Several commentators have pointed out that Apple isn't the only company to engage manufacturing partners such as Foxconn and Pegatron, where many incidents - such as explosions, poisonings and threats of mass suicide - that have led to working conditions being questioned have taken place.

However, Apple - and specifically the iPhone - is an easy target for campaigners. The company has recently announced record profits and the iPhone is the best-selling smartphone in the world, so it is understandable that SumOfUs has chosen this particular focus for its petition.

"Right now we have a huge opportunity as ethical consumers: The launch of the iPhone 5 later this year will be new Apple CEO Tim Cook’s first big product rollout, and he can’t afford for anything to go wrong — including negative publicity around how Apple’s suppliers treat their workers. That’s why we’re launching a campaign this week to get Apple to overhaul the way its suppliers treat their workers in time for the launch of the iPhone 5," the group says on its website.

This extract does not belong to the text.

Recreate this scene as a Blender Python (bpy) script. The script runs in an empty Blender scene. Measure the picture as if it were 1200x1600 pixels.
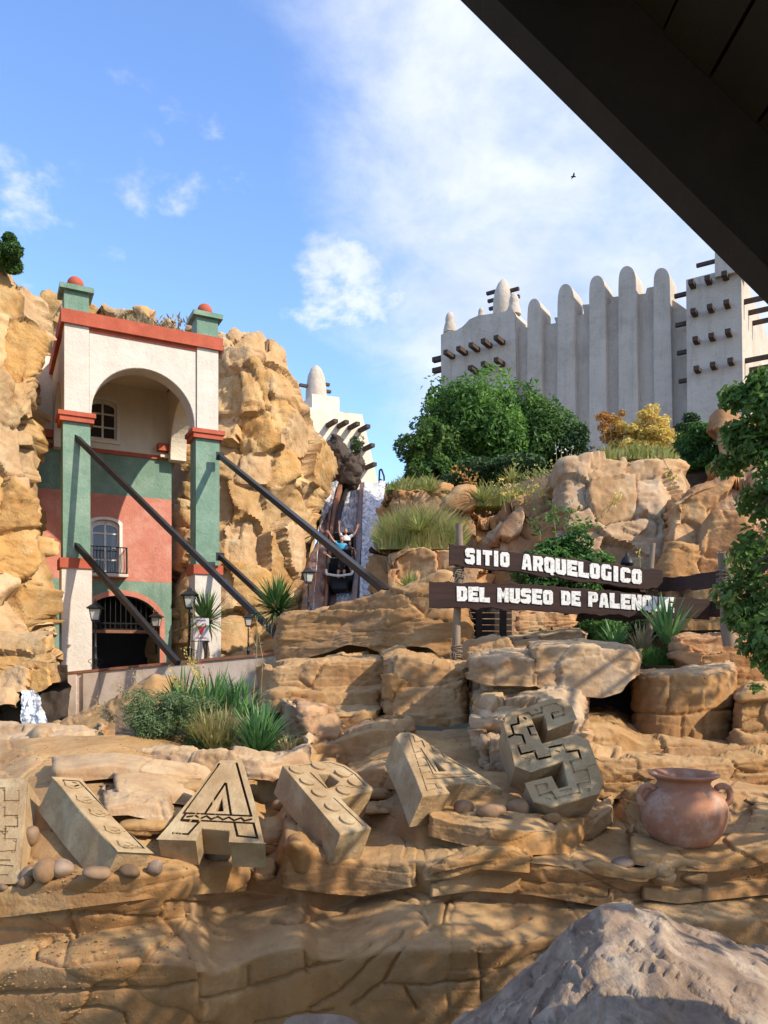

"Can Apple do this? Absolutely. Apple is the richest company in the world, posting a profit margin for the last quarter of 42.4 percent. They’re sitting on $100 billion in the bank."

Other commentators have called for a boycott of Apple products due to concerns over the working conditions in its manufacturing supply chain. But there also seems to be a degree of consumer apathy about the situation, with many seemingly unwilling to change their buying habits.

Apple has made several moves in recent months to address concerns over working conditions in its supply chain, issuing an annual Supplier Responsibility report that covers labour and human rights, worker health and safety, environmental impact, and ethics.

The most recent report found that there were "significantly fewer cases of underage labour" and that it had established new requirements for handling combustible dust throughout its supply chain after two explosions.